Итак, сообщаемость образов как перевод. Именно так «прорастает», «передается», творится их множественность. Именно так осуществляется их сложная взаимосвязь в обход традиционно понимаемой коммуникации.
Точно так же, как, говоря о коммуникации, нам приходится переопределять это понятие, инверсию претерпевает и связанная с образами память. Если мы желаем говорить о таковой применительно к образам в намечаемом нами понимании, тогда необходимо отказаться от толкования памяти в качестве социального института. (Хотя такое толкование, надо признать, является довольно изощренным, особенно когда в его основу кладется анализ, разработанный Мишелем Фуко.) Память образов есть не что иное, как само их движение, из которого и зарождается воспринимающая общность. Такая память не является принадлежностью ни индивида, ни отдельных институтов. Но вместе с тем она материальна — цепочка образов, из которых оформляются фигуры. Вообще, фигуры, фигурация — это и есть «визуальное», как мы привыкли его понимать. Все из известных нам фигур так или иначе связаны с деятельностью познания. А значит, с познающим субъектом и с работой представления. Образ, как уже упоминалось выше, располагается в совсем ином регистре. Им выражается только одно: это мир, вступающий в коммуникацию с нами, и это память, которая возвращается нам.
Стало быть, и «мы» здесь являемся образованием особого рода. «Мы» не потребляем образы и не зависимы от них, но находимся с ними в отношении со-становления. Собственно, это есть пространство «нашей» свободы. Несвобода находится на стороне фигурации, там, где появились и проявились индивид, общество, масса и, конечно, знаки. В том числе и столькие зримые, зрительные знаки. Но в этой трудноопределимой молекулярной взвеси, о которой здесь ведется разговор, существуют отношения без отношений — это нужно понимать как исходную разомкнутость другим, как возможность всех последующих форм объединения.

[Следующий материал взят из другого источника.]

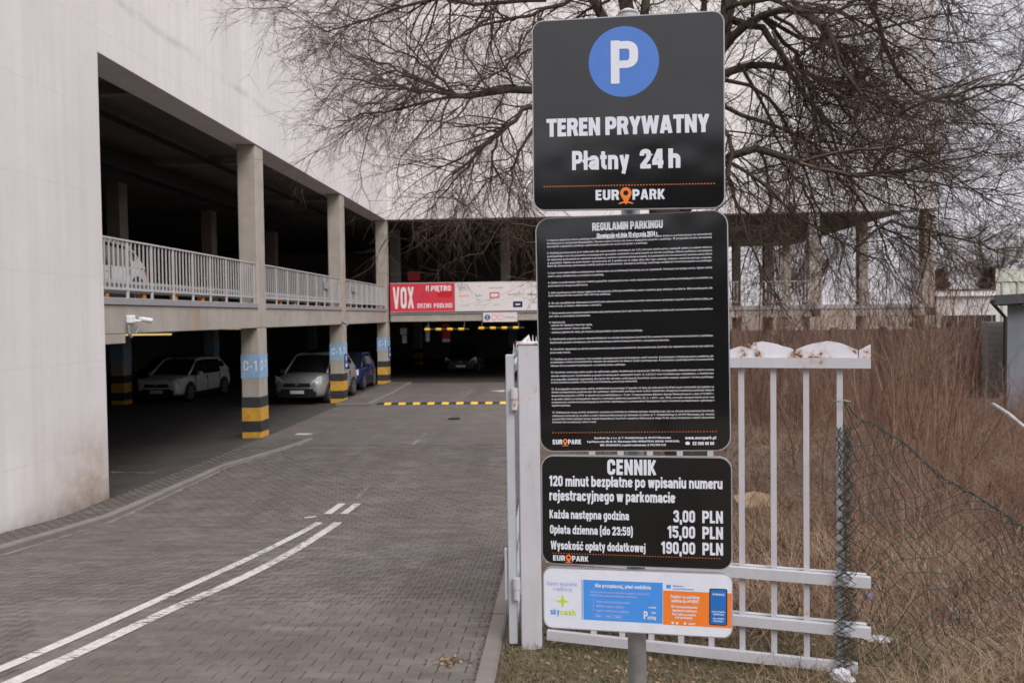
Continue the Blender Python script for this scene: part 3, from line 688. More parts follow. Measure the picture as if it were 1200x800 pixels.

Соотношение образа и зрительного можно схематически представить так: привычные нам зрительные образы — точнее, репрезентации — поддерживаются потоком невидимых образов, в своей основе материальных; задача исследователя визуального в нашем понимании и состоит в том, чтобы под покровом «сверхзримости», то есть избыточности форм представления, разглядеть эти неявные связи и потоки.
Наконец, нам хотелось бы остановиться на вопросе о том, насколько историчными могут быть так истолкованные образы. Может сложиться впечатление, что невидимое существовало всегда: от «пустоты» византийских икон, заполняемой лишь благодаря воплощению, этой грандиозной экономии присутствия Бога в мирском и историческом, через категорию возвышенного, выводящего к границе представления как такового, и вплоть доставших почти расхожими постиндустриальных «симулякров», этих копий копий, лишенных какого бы то ни было образца. Может сложиться и сходное с этим впечатление о том, что некий аналитический инструментарий, которому отдается предпочтение в наши дни, работает на распознание невидимого. Однако представляется, что если понимание образа — это абстракция, укорененная в дне сегодняшнем и учитывающая особенность зрительных практик в нашем насквозь медиатизированном мире, то ее применение — ее охват — уже не будет вневременным и подозрительно универсальным.
Итак, несколько слов об этом самом времени. Если образ вписан в план исторического, то речь, скорее всего, идет о следе. Это понять нетрудно, поскольку образ, в отличие от изображения, не сводится к набору визуальных знаков. Если угодно, образ — это другое самого изображения. Образ — условие его проявления при определенных обстоятельствах. Под проявлением мы имеем в виду двойную процедуру: с одной стороны, образ позволяет состояться фигуре, а с другой — сама фигура появляется тогда, когда в ней узнает себя некая общность. Фигура в этом случае имеет неустойчивый контур — она продолжает колебаться между видимым и невидимым; но и общность — это не коллектив в институциональном смысле слова. Можно говорить об узнавании, о событии узнавания, которое проявляет, но только отчасти — речь идет о предсемантическом узнавании общности, которая может и не быть полноправным историческим субъектом. Вернее, которая еще не объективирована в известные нам социальные формы и уклоняется от таковых — в силу ли краткосрочности самой своей жизни или размытости свойственных ей очертаний. Признаком подобной общности могут быть всего лишь разделяемые «структуры чувства»[196], по которым ее невозможно «достроить» до необходимой традиционному анализу общественных форм полноты. Узнавание, стало быть, действует как вспышка: в ее свете впервые проступает общность, оставляющая свой неверный отпечаток.